もともと映像メディアが専門ではあるのですが、ここ数年は、視覚情報をできるだけ抑えて、“物に触れる”ことで跳ね返ってくる感覚みたいなものに重きを置いた、インタラクティブインスタレーションを制作してきました。例えば、2005年に発表した「遠雷」。これは古い机の上に木箱が置いてあって、その木箱を揺らすと、遠くで雷のゴロゴロという音が聞こえる作品です。普段、私たちが何かの情報を得るときって、モニターやヘッドフォンなど、目の前で見えるとか耳のそばで鳴っているという状況が多いですよね。

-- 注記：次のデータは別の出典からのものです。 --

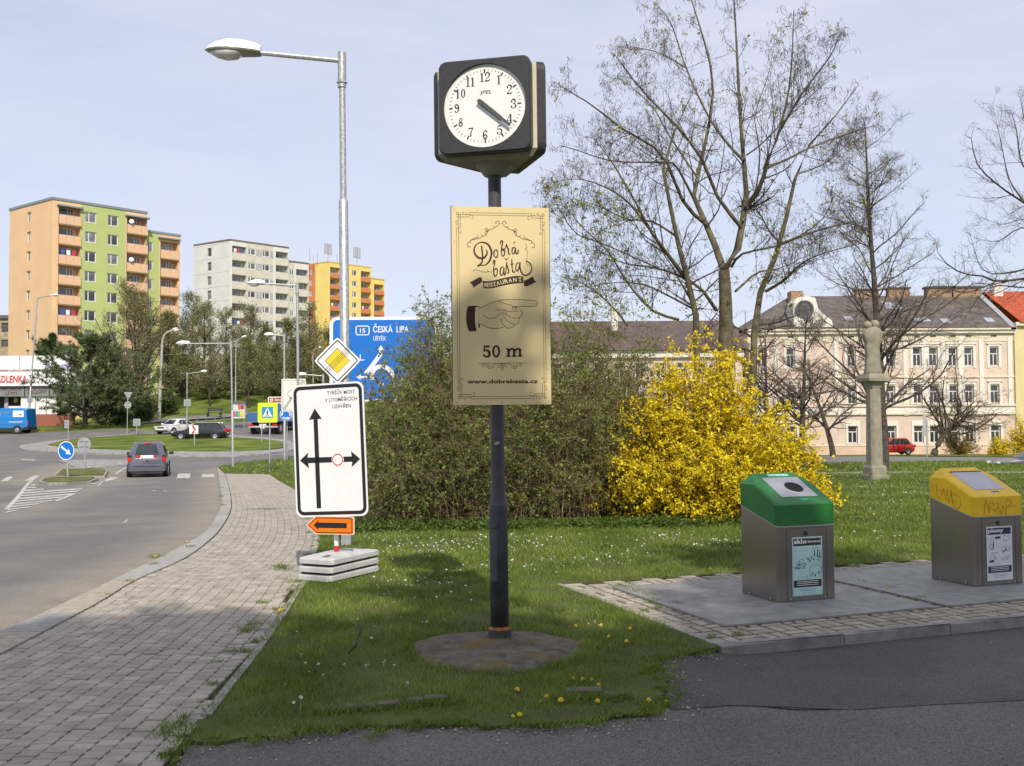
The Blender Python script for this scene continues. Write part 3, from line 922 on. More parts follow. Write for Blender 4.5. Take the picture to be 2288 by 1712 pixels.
# ---------------- orange and green block
b = Bld('apartment_block', 'tall orange and green block of flats with stacked balconies behind the pine', (118, 440), 141, (328, 473), (22, 466))
X = lambda px, py=700: b.fac(px, py)[0]
z_p = b.fac(154, 400 + 290 / 2.759)[1]; z_p2 = b.fac(154, 400 + 1030 / 2.759)[1]
pit = (z_p - z_p2) / 6.0
ph = b.fac(154, 400 + 236 / 2.759)[1] - z_p
xs = [0, X(129), X(178), X(279), X(282), X(327), b.L]
NF = 10
rows = [z_p - k * pit + .16 for k in range(NF)]
zt = b.top - .35
h1 = loggia_col(b, xs[1], xs[2], [(z, pit - .22) for z in rows], ph, 1.2, ORANGE, PEACH_PANEL, SLABM, laundry=(2, 5))
h2 = loggia_col(b, xs[4], xs[5], [(z, pit - .22) for z in rows], ph, 1.2, ORANGE, PEACH_PANEL, SLABM, npan=3)
wm = holed_wall(MB(), 0, xs[2] + .02, 0, zt, h1, sides=0)
wm.build('wall', ORANGE, b.root)
wz = [b.fac(202, 400 + 271 / 2.759)[1] - k * pit for k in range(NF)]
wh = b.fac(202, 400 + 205 / 2.759)[1] - wz[0]
gh = []
for px0, px1 in ((188, 214), (239, 263)):
    a, c = X(px0), X(px1)
    for z in wz:
        gh.append((a, c, z, z + wh, .22)); window(b.root, c - a, wh, (a, .17, z), 0, 'two', fw=.13)
holed_wall(MB(), xs[2] + .02, xs[3], 0, zt, gh, sides=0).build('wall', GREEN, b.root)
holed_wall(MB(), xs[3], b.L, 0, zt, h2, sides=0).build('wall', ORANGE, b.root)
gz = [b.gab(63, 400 + 268 / 2.759)[1] - k * pit for k in range(NF)]
g0, g1 = b.gab(68, 600)[0], b.gab(59, 600)[0]
def gab_fn(mb):
    holed_wall(mb, 0, b.GL, 0, zt, [(b.GL - g1, b.GL - g0, z, z + wh * .95, .3) for z in gz], sides=0)
b.gable_obj(gab_fn, 'wall', ORANGE)
for z in gz:
    d = Vector((math.cos(b.ga), math.sin(b.ga)))
    n = Vector((math.cos(b.ga + math.pi / 2), math.sin(b.ga + math.pi / 2)))
    p = d * g1 - n * .24
    window(b.root, g1 - g0, wh * .95, (p.x, p.y, z), b.ga + math.pi, 'half', fw=.12)
def prism_roof(b, x0, x1, depth, z0, z1, m, over=.12, name='roof'):
    D = b.C.normalized() * depth
    o = over
    q = [(x0 - o, -o), (x1 + o, -o), (x1 + D.x + o, D.y + o), (x0 + D.x - o, D.y + o)]
    return MB().loft([[(x, y, z0) for x, y in q], [(x, y, z1) for x, y in q]]).build(name, m, b.root)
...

そういう状況に慣れてしまい、“遠く”という意識が薄れているのではないかと思ったんです。そこで、箱を揺らすと“遠く”を感じられる音が流れ、それを耳にした人たちが、それぞれの頭の中にあるイメージを広げられるようなものをつくってみようと、取り組んだわけです。この作品では、4台の机の上に4つの木箱を用意し、それぞれの木箱を揺らすと、雷の音、水が流れる音、森の中の音など自然の音が鳴る仕掛けになっています。また、揺らす回数がある一定を超えると、これまでの自然の音が一転して、電子的に加工された鳥や獣の鳴き声に切り替わるという仕掛けもほどこしています。それによって、人工的な世界と自然の世界を行き来するという、もう一つのテーマを表現しました。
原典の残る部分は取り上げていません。